Proto puts some fraction of the available bitcoins in an unspendable state, or at least a state where you are strongly discouraged from spending them. If bitcoin value crashes momentarily, the coins in Proto form tend to stay there until it recovers. In a longer term low, it soaks up the extra bitcoins. If bitcoin value recovers, the bitcoins will get pulled out of the system, which decreases the bitcoin-relative value of proto.

If/when demand for Proto rises, it may be a way to earn money. However it is more complicated than just buying and holding. If bitcoin demand rises rapidly compared to the demand for proto, your total bitcoin stake per unit of proto will drop. But if it crashes, your bitcoin stake would tend to rise because more people would become proto planters. So the thing to do as a trader would be to move assets from proto to bitcoin when you think bitcoin will rise in value, and from bitcoin to proto when the market seems likely to lull or drop.

How does it work?

This is where it gets interesting. It is all based on the fact that bitcoin transactions require a certain amount of information to go through, and that information can be obfuscated in ways that a person with no privileged access would need to expend work to access and claim them. This work is called Proto Farming.

Side note: The alpha model of Proto (simplest possible, barely working, no optimizations) involves many small transactions, and does not lend itself to transaction fees. It will probably evolve a bit to be able to "factor out" the small transactions and only expose the bitcoin blockchain to the significant ones. The small transactions may be verified using Proto's own proof of work strategy. But for now assume we are relying on publishing them the normal way.

Proto Farming

Unlike Bitcoin Mining, the process for generating proto is a little more like farming. The investor (planter) puts a certain amount of their bitcoins on the line, along with a corresponding wager of proto. If the bitcoins get passed to another random account, which is cryptographically easy to do with the published info, the proto supply is increased and the person who does the moving (cultivator) is awarded newly created proto, as well as the planter.
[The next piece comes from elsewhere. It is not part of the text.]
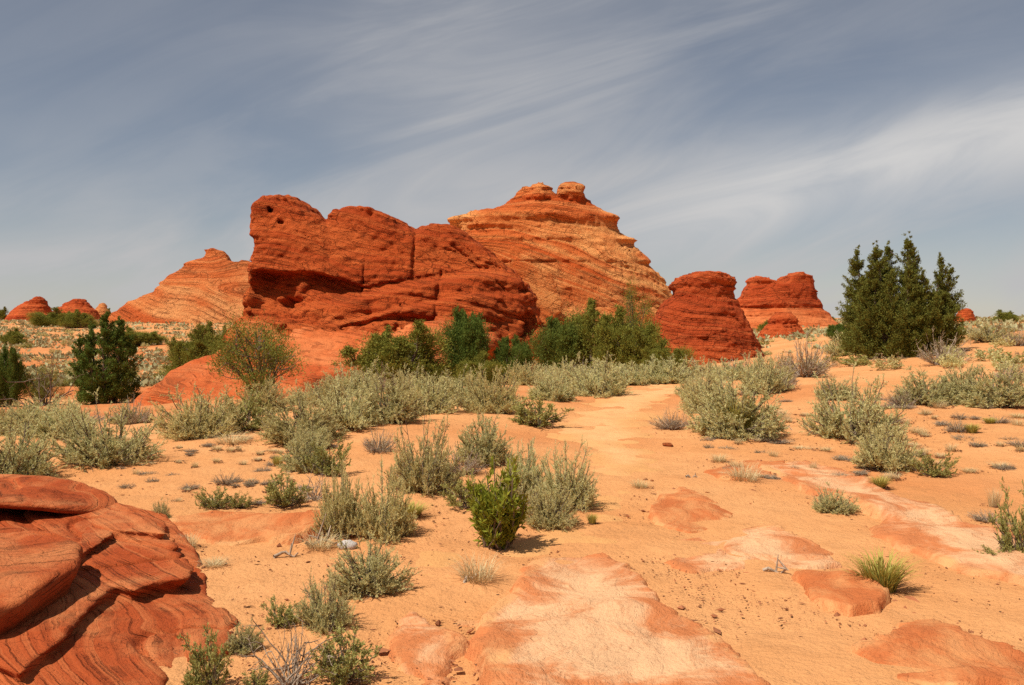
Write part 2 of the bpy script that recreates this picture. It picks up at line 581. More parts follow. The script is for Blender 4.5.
M_JUN_YEL = leaf_material('yellow_juniper_leaves', (0.13, 0.140, 0.022), (0.27, 0.255, 0.045), (0.20, 0.20, 0.035), 0.25)


def bark_material(name, a, b):
    m, N, out = new_mat(name)
    tc = N.n('ShaderNodeTexCoord').outputs['Object']
    f = N.noise(N.scalevec(tc, (6, 6, 1.5)), 5, 4, 0.7)
    principled(N, out, N.mix(N.ramp(f, 0.35, 0.7), a, b), 0.9, bump(N, f, 0.02, 0.8))
    return m


M_BARK = bark_material('juniper_bark', (0.10, 0.065, 0.045), (0.24, 0.17, 0.12))
M_STEM = bark_material('sage_stems', (0.13, 0.085, 0.055), (0.26, 0.19, 0.13))
M_DEAD = bark_material('dead_wood', (0.26, 0.18, 0.12), (0.52, 0.40, 0.29))
M_WHITE = bark_material('bleached_stone', (0.62, 0.54, 0.46), (0.76, 0.70, 0.62))

# ------------------------------------------------------------------ ground
ang = np.concatenate([np.linspace(-180, -42, 70)[:-1], np.linspace(-42, 42, 760), np.linspace(42, 180, 70)[1:]])
rad = np.exp(np.linspace(math.log(0.4), math.log(3300), 900))
A_, R_ = np.meshgrid(np.radians(ang), rad, indexing='ij')
gx, gy = R_ * np.sin(A_), R_ * np.cos(A_)
zz = gz(gx, gy)
zz += (0.013 * fbm(gx / 0.35, gy / 0.35, 0 * gx, 3, 21) + 0.02 * vnoise(gx / 0.9, gy / 0.9, 0 * gx, 25)) * sstep(0, 2, R_) * (1 - sstep(40, 80, R_))
pxg = 512 + 950 * gx / np.maximum(gy, 0.5)
red = sstep(420, 250, pxg) * sstep(15, 30, R_) * (0.55 + 0.6 * fbm(gx / 6.0, gy / 6.0, 0 * gx, 3, 31))
red = np.maximum(red, 0.45 * sstep(0.1, 0.7, fbm(gx / 5.0, gy / 5.0, 0 * gx, 3, 41)) * sstep(4, 9, R_))
red = np.clip(red, 0, 1) * (1 - 0.5 * sstep(80, 140, R_))
na, nr = gx.shape
ii = np.arange(na * nr).reshape(na, nr)
q = np.stack([ii[:-1, :-1], ii[:-1, 1:], ii[1:, 1:], ii[1:, :-1]], -1).reshape(-1, 4)[:, ::-1]
gme = mk_mesh('ground', np.stack([gx, gy, zz], -1).reshape(-1, 3), q, {'red': red.ravel()})
ground = tag(obj('ground', gme, M_SAND), kind='structure')
up = np.zeros(len(gme.polygons) * 3, np.float32)
gme.polygons.foreach_get('normal', up)
if up[2::3].mean() < 0:
    gme.flip_normals()


def poly_px(pts, z=None):
    return [(at(*p)[0], at(*p)[1]) if z is None else at_z(p[0], p[1], z) for p in pts]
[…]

If they are removed, which is cryptographically harder but still very possible, the proto portion of the wager is destroyed and the bitcoin is awarded to the harvester. This shows that people with computing resources (harvesters) are willing to work harder for bitcoins than cultivators are for some amount of proto.

More about the mechanism

Planters create a large number of public addresses, and also generate multiple possible transactions based on them. These are then published -- not necessarily spammed to the bitcoin blockchain, but made available to other Proto users who can use them to collect proto or bitcoin.

Before publishing them, they are subjected to weak encryption that will take a small amount of time to break. For example, the last few characters of the address, transaction, and private keys could be missing, but a checksum would be provided so that you can see when you guess the right set of answers.

The cultivators' transactions would be encrypted more weakly than harvesters', giving them a head start. Since bitcoin prevents double-spending, there would be no point in pushing the transaction through any more once the cultivator has moved the funds. Cultivators would have no choice about bitcoin destination address, they would go to a random planter-generated address where the amount of proto is not yet matched by bitcoin.

Glossary

  • Planters -- investors who run the Proto client and deposit bitcoins into the system.
  • Cultivators -- people who choose to keep bitcoins in the Proto system, and get paid in proto.
  • Harvesters -- people who choose to remove bitcoins from the Proto system.
  • Proto -- bitcoin client and network that permits bitcoin to enter and exit at a controlled rate.
  • proto -- token of credit intended to remain value-stable over time, used to reward planters and cultivators.
  • bitcoin -- a scarce, fungible digital commodity with significant market value.